Bogor (MI) : Pengelolaan dan pengawasan kedaulatan udara Indonesia belum dikuasai penuh oleh pemerintah Indonesia meskipun Indonesia telah merdeka sejak 1945. Sejak 1946, wilayah udara sektor ABC atau di area Kepulauan Riau, yakni Kepulauan Natuna, masih dikendalikan oleh otoritas Singapura.
Hal ini karena sistem Flight Information Region (FIR) masih dipegang oleh menara kontrol udara atau Air Traffic Control (ATC) Singapura. Konsekuensinya pesawat sipil hingga tempur TNI harus izin kepada otoritas penerbangan sipil Singapura untuk tujuan koordinasi bila melewati wilayah sekitar Natuna. Hal ini karena diatur oleh regulasi internasional.
"Akibatnya pesawat militer latihan harus izin Singapura," kata Praktisi Penerbangan Indonesia Sudharmono pada acara diskusi navigasi dan penerbangan di Kantor LAPAN, Bogor, Kamis (19/3/2015).

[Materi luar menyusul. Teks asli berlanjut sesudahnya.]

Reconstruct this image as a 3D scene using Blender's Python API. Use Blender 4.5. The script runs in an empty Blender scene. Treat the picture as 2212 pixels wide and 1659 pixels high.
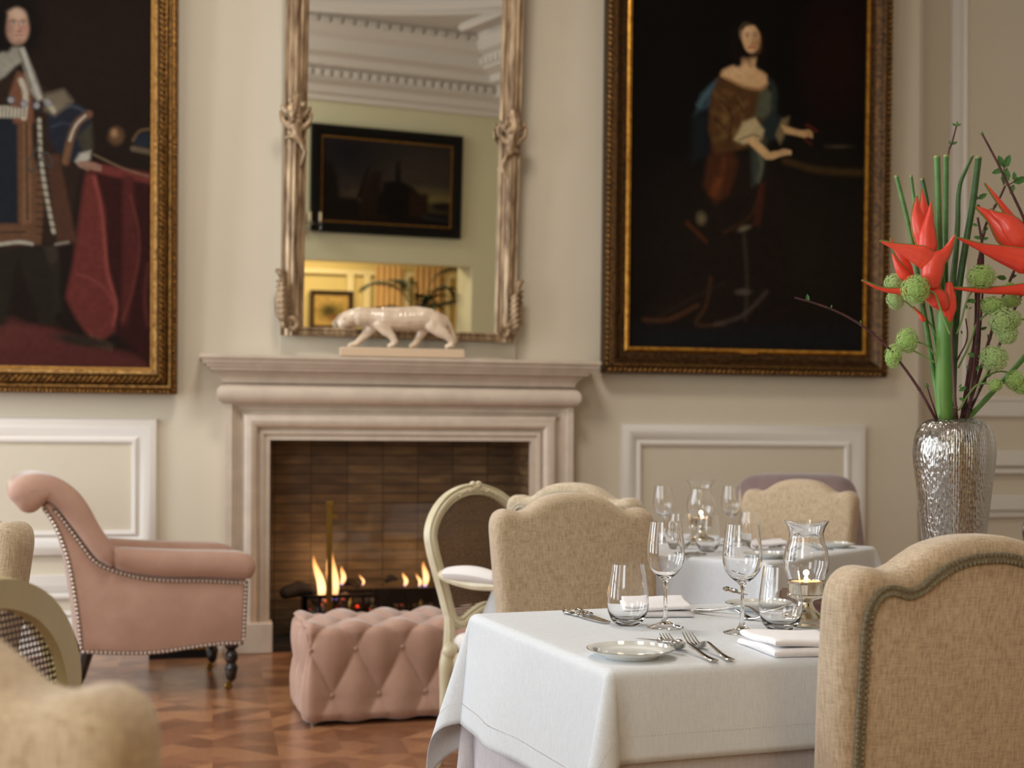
import bpy, bmesh, math, random
import numpy as np
from math import sin, cos, tan, pi, radians, atan2, sqrt, hypot, floor, exp
from mathutils import Vector, Matrix

# ---------------------------------------------------------------- camera
FPX, CX, HY, EYE, YAW, ROLL = 2790.0, 1106.0, 960.0, 1.11, radians(13), 0.0045
scene = bpy.context.scene
COL = scene.collection

cam_data = bpy.data.cameras.new('camera')
cam = bpy.data.objects.new('camera', cam_data)
COL.objects.link(cam)
scene.camera = cam
cam_data.sensor_width = 36.0
cam_data.lens = 36.0 * FPX / 2212.0
cam_data.shift_y = (HY - 829.5) / 2212.0
cam_data.clip_start = 0.05
cam_data.dof.use_dof = True
cam_data.dof.focus_distance = 2.55
cam_data.dof.aperture_fstop = 4.3
_R = Vector((cos(YAW), -sin(YAW), 0)); _F = Vector((sin(YAW), cos(YAW), 0)); _U = Vector((0, 0, 1))
_r2 = _R * cos(ROLL) + _U * sin(ROLL); _u2 = -_R * sin(ROLL) + _U * cos(ROLL)
m = Matrix((( _r2.x, _u2.x, -_F.x, 0), (_r2.y, _u2.y, -_F.y, 0), (_r2.z, _u2.z, -_F.z, EYE), (0, 0, 0, 1)))
cam.matrix_world = m

# ---------------------------------------------------------------- world, daylight, exposure
world = bpy.data.worlds.new('world'); scene.world = world; world.use_nodes = True
wn = world.node_tree.nodes; wn.clear()
bg = wn.new('ShaderNodeBackground'); wo = wn.new('ShaderNodeOutputWorld')
bg.inputs[0].default_value = (0.80, 0.90, 1.0, 1); bg.inputs[1].default_value = 1.6
world.node_tree.links.new(bg.outputs[0], wo.inputs[0])
scene.view_settings.view_transform = 'Standard'
scene.view_settings.look = 'None'
scene.view_settings.gamma = 1.0
scene.view_settings.use_curve_mapping = False
scene.view_settings.exposure = 0.0

def area(name, loc, direction, sx, sy, power, color, spread=pi):
    l = bpy.data.lights.new(name, 'AREA'); l.shape = 'RECTANGLE'; l.size = sx; l.size_y = sy
    l.energy = power; l.color = color; l.spread = spread
    o = bpy.data.objects.new(name, l); COL.objects.link(o)
    o.location = loc; o.rotation_euler = Vector(direction).to_track_quat('-Z', 'Y').to_euler()
    return o
ROOM_X0 = -3.6
WIN_Y = [(-1.35, -0.15), (0.75, 1.95), (2.85, 4.05), (4.95, 6.15)]
for i, (a, b) in enumerate(WIN_Y):
    area('window_daylight', (ROOM_X0 - 0.12, (a + b) / 2, 2.0), (1, 0, -0.12), 1.15, 2.9, (17, 25, 70, 128)[i], (0.87, 0.94, 1.0))
# added fill lights under the dining room ceiling, without fittings, and lamps of the room through the opening
def point(name, loc, power, color, size=0.25):
    l = bpy.data.lights.new(name, 'POINT'); l.energy = power; l.color = color; l.shadow_soft_size = size
    o = bpy.data.objects.new(name, l); COL.objects.link(o); o.location = loc
    return o
area('ceiling_fill', (0.5, 4.2, 4.75), (0, 0.12, -1), 0.9, 0.9, 78, (1.0, 0.92, 0.84))  # added fill, brightens the upper fireplace wall
area('ceiling_fill', (-1.2, 0.4, 4.75), (0.5, -0.8, -0.7), 0.9, 0.9, 70, (1.0, 0.93, 0.82))  # added fill, aimed back to brighten the wall seen in the mirror
area('rear_fill_light', (-2.3, -0.75, 1.9), (0.25, 1, -0.05), 1.3, 2.2, 64, (0.92, 0.96, 1.0))  # added neutral fill for faces towards the camera; wall behind has no opening
area('anteroom_lamp', (1.6, -3.6, 2.8), (0, 0, -1), 1.6, 0.8, 85, (1.0, 0.80, 0.48))

# ---------------------------------------------------------------- pixel helpers (the frame is 2212 x 1659)
def ray(px, py):
    dx = px - CX; dy = HY - py
    u = (dx * cos(ROLL) - dy * sin(ROLL)) / FPX; v = (dx * sin(ROLL) + dy * cos(ROLL)) / FPX
    return Vector((u * cos(YAW) + sin(YAW), -u * sin(YAW) + cos(YAW), v))
EYEV = Vector((0, 0, EYE))
def dep(px, py, d): return EYEV + ray(px, py) * d
def ony(px, py, Y):
    r = ray(px, py); return EYEV + r * (Y / r.y)
def onz(px, py, Z):
    r = ray(px, py); return EYEV + r * ((Z - EYE) / r.z)
def proj(p):
    q = Vector(p) - EYEV; z = q.dot(_F); u = q.dot(_R) / z * FPX; v = q.z / z * FPX
    return (CX + u * cos(ROLL) + v * sin(ROLL), HY - (v * cos(ROLL) - u * sin(ROLL)))
def cam2w(x, z, h=0.0): return Vector((x * cos(YAW) + z * sin(YAW), -x * sin(YAW) + z * cos(YAW), h))
def onplane(px, py, p0, n):
    r = ray(px, py); n = Vector(n); return EYEV + r * ((Vector(p0) - EYEV).dot(n) / r.dot(n))

# ---------------------------------------------------------------- objects
def tag(o, label=None, cat=None, group=None, kind=None):
    if label: o['label'] = label
    if cat: o['category'] = cat
    if group: o['group'] = group
    if kind: o['kind'] = kind
    return o
def thing(name, label, cat, loc=(0, 0, 0), rz=0.0, group=None, rx=0.0):
    o = bpy.data.objects.new(name, None); COL.objects.link(o)
    o.location = loc; o.rotation_euler = (rx, 0, rz); o.empty_display_size = 0.1
    return tag(o, label, cat, group)
def copy_tree(o, parent=None):
    c = o.copy(); COL.objects.link(c)
    if parent: c.parent = parent
    for ch in list(o.children): copy_tree(ch, c)
    return c

class MB:
    def __init__(s): s.v = []; s.f = []; s.uv = None
    def add(s, vs, fs):
        b = len(s.v); s.v += [tuple(p) for p in vs]; s.f += [tuple(i + b for i in f) for f in fs]; return s
    def box(s, x0, x1, y0, y1, z0, z1, M=None):
        vs = [Vector((x, y, z)) for z in (z0, z1) for y in (y0, y1) for x in (x0, x1)]
        if M is not None: vs = [M @ p for p in vs]
        return s.add(vs, [(0, 2, 3, 1), (4, 5, 7, 6), (0, 1, 5, 4), (2, 6, 7, 3), (0, 4, 6, 2), (1, 3, 7, 5)])
    def lathe(s, prof, n=32, c=(0, 0, 0), M=None, sq=1.0, loop=False):
        if loop: prof = list(prof) + [prof[0]]
        vs = []; fs = []
        for r, z in prof:
            for k in range(n):
                a = 2 * pi * k / n
                p = Vector((c[0] + r * cos(a), c[1] + r * sin(a) * sq, c[2] + z))
                vs.append(M @ p if M is not None else p)
        for i in range(len(prof) - 1):
            for k in range(n):
                k2 = (k + 1) % n
                fs.append((i * n + k, i * n + k2, (i + 1) * n + k2, (i + 1) * n + k))
        if loop: return s.add(vs, fs)
        if prof[0][0] > 1e-6: fs.append(tuple(range(n))[::-1])
        if prof[-1][0] > 1e-6: fs.append(tuple((len(prof) - 1) * n + k for k in range(n)))
        return s.add(vs, fs)
    def tube(s, path, radii, n=8, flat=1.0, flatdir=None, closed=False, caps=True):
        P = [Vector(p) for p in path]; N = len(P)
        if not hasattr(radii, '__len__'): radii = [radii] * N
        vs = []; fs = []; up = None
        for i in range(N):
            if closed: t = P[(i + 1) % N] - P[i - 1]
            else: t = P[min(i + 1, N - 1)] - P[max(i - 1, 0)]
            if t.length < 1e-9: t = Vector((0, 0, 1))
            t.normalize()
            if flatdir is not None:
                b = Vector(flatdir); b = (b - t * b.dot(t))
                if b.length < 1e-6: b = t.orthogonal()
                b.normalize()
            else:
                if up is None: up = t.orthogonal().normalized()
                up = (up - t * up.dot(t))
                if up.length < 1e-6: up = t.orthogonal()
                up.normalize(); b = up
            a = t.cross(b)
            for k in range(n):
                th = 2 * pi * k / n
                vs.append(P[i] + a * (cos(th) * radii[i]) + b * (sin(th) * radii[i] * flat))
        for i in range(N if closed else N - 1):
            j = (i + 1) % N
            for k in range(n):
                k2 = (k + 1) % n
                fs.append((i * n + k, i * n + k2, j * n + k2, j * n + k))
        if caps and not closed:
            fs.append(tuple(range(n))[::-1]); fs.append(tuple((N - 1) * n + k for k in range(n)))
        return s.add(vs, fs)
    def sphere(s, c, r, n=10, m=7, M=None):
        c = Vector(c); rr = r if hasattr(r, '__len__') else (r, r, r)
        vs = [Vector((0, 0, -1))]; fs = []
        for i in range(1, m):
            ph = -pi / 2 + pi * i / m
            for k in range(n):
                a = 2 * pi * k / n; vs.append(Vector((cos(ph) * cos(a), cos(ph) * sin(a), sin(ph))))
        vs.append(Vector((0, 0, 1)))
        for k in range(n): fs.append((0, 1 + (k + 1) % n, 1 + k))
        for i in range(m - 2):
            for k in range(n):
                a = 1 + i * n + k; b = 1 + i * n + (k + 1) % n; fs.append((a, b, b + n, a + n))
        L = len(vs) - 1; o = 1 + (m - 2) * n
        for k in range(n): fs.append((o + k, o + (k + 1) % n, L))
        out = []
        for p in vs:
            q = Vector((p.x * rr[0], p.y * rr[1], p.z * rr[2]))
            if M is not None: q = M @ q
            out.append(q + c)
        return s.add(out, fs)
    def rings(s, R, close=True, cap0=False, cap1=False):
        n = len(R[0]); fs = []
        for i in range(len(R) - 1):
            for k in range(n if close else n - 1):
                k2 = (k + 1) % n
                fs.append((i * n + k, i * n + k2, (i + 1) * n + k2, (i + 1) * n + k))
        if cap0: fs.append(tuple(range(n))[::-1])
        if cap1: fs.append(tuple((len(R) - 1) * n + k for k in range(n)))
        return s.add([p for r in R for p in r], fs)
    def grid(s, nu, nv, fn):
        vs = [fn(i / nu, j / nv) for j in range(nv + 1) for i in range(nu + 1)]
        fs = [(j * (nu + 1) + i, j * (nu + 1) + i + 1, (j + 1) * (nu + 1) + i + 1, (j + 1) * (nu + 1) + i) for j in range(nv) for i in range(nu)]
        return s.add(vs, fs)
    def frame(s, w, h, prof, x0=0.0, z0=0.0, back=0.0):
        """mitred frame in XZ; prof = (outward offset from the inner edge, height towards -Y)"""
        R = []
        for o, d in prof:
            R.append([Vector((x0 - o, -d + back, z0 - o)), Vector((x0 + w + o, -d + back, z0 - o)),
                      Vector((x0 + w + o, -d + back, z0 + h + o)), Vector((x0 - o, -d + back, z0 + h + o))])
        return s.rings(R)
    def prism(s, out, to3, t0, t1, r=0.0, steps=3):
        """2-D closed outline extruded t0..t1 with rounded rims; to3(a, b, t) -> point"""
        A = area2(out); O = out if A > 0 else out[::-1]
        R = []
        lv = []
        if r > 0:
            for k in range(steps + 1):
                a = pi / 2 * k / steps; lv.append((r * (1 - sin(a)), t0 + r * (1 - cos(a))))
            for k in range(steps + 1):
                a = pi / 2 * k / steps; lv.append((r * (1 - cos(a)), t1 - r * (1 - sin(a))))
        else: lv = [(0, t0), (0, t1)]
        for ins, t in lv:
            R.append([Vector(to3(p[0], p[1], t)) for p in inset(O, ins)])
        return s.rings(R, True, True, True)
    def build(s, name, mat=None, parent=None, smooth=True, sub=0, loc=None, auto=None, bevel=0.0):
        me = bpy.data.meshes.new(name); me.from_pydata([tuple(p) for p in s.v], [], s.f); me.update()
        bm = bmesh.new(); bm.from_mesh(me)
        bmesh.ops.recalc_face_normals(bm, faces=bm.faces); bm.to_mesh(me); bm.free()
        if smooth:
            me.polygons.foreach_set('use_smooth', [True] * len(me.polygons))
            try: me.set_sharp_from_angle(angle=radians(auto if auto else 38))
            except Exception: pass
        o = bpy.data.objects.new(name, me); COL.objects.link(o)
        if mat: me.materials.append(mat)
        if parent: o.parent = parent
        if loc: o.location = loc
        if bevel:
            b = o.modifiers.new('bevel', 'BEVEL'); b.width = bevel; b.segments = 2; b.limit_method = 'ANGLE'
        if sub:
            md = o.modifiers.new('sub', 'SUBSURF'); md.levels = sub; md.render_levels = sub
        return o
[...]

Izin tersebut harus dilakukan karena menyangkut lalu lintas pergerakan penerbangan sipil di atas Natuna.
"Itu harus memberitahukan terkait keselamatan penerbangan sipil supaya nggak terjadi konflik dalam arti penerbangan bisa tabrakan," ujarnya.
Pengelolaan ruang udara oleh Singapura di atas sektor ABC sudah berlangsung sejak lama. Pemerintah Indonesia secara regulasi memang harus mengambil alih pengaturan dan pengelolaan 100% terhadap wilayah udara Indonesia.
Tantangannya adalah Singapura telah memiliki sumberdaya manusia terkait navigasi, peralatan, regulasi, hingga regulator yang sangat mumpuni dan mendukung.
"Rebut itu semua, kita harus bangun infrastruktur regulasi, SDM dan lobi. Itu lobi ICAO, IATA dengan negara lain seperti Singapura. Kita siapkan SDM dan peralatan butuh waktu 10 tahun," jelasnya.
Selain masalah kedaulatan, banyak manfaat yang diperoleh Indonesia bila ruang udara wilayah Natuna sektor ABC dipegang oleh ATC Indonesia.
"Secara ekonomi air space memang lewati laut. Di sana ada ongkos. Biaya komunikasi, biaya navigasi, biaya surveillance, biaya pengaturan lalu lintas," sebutnya.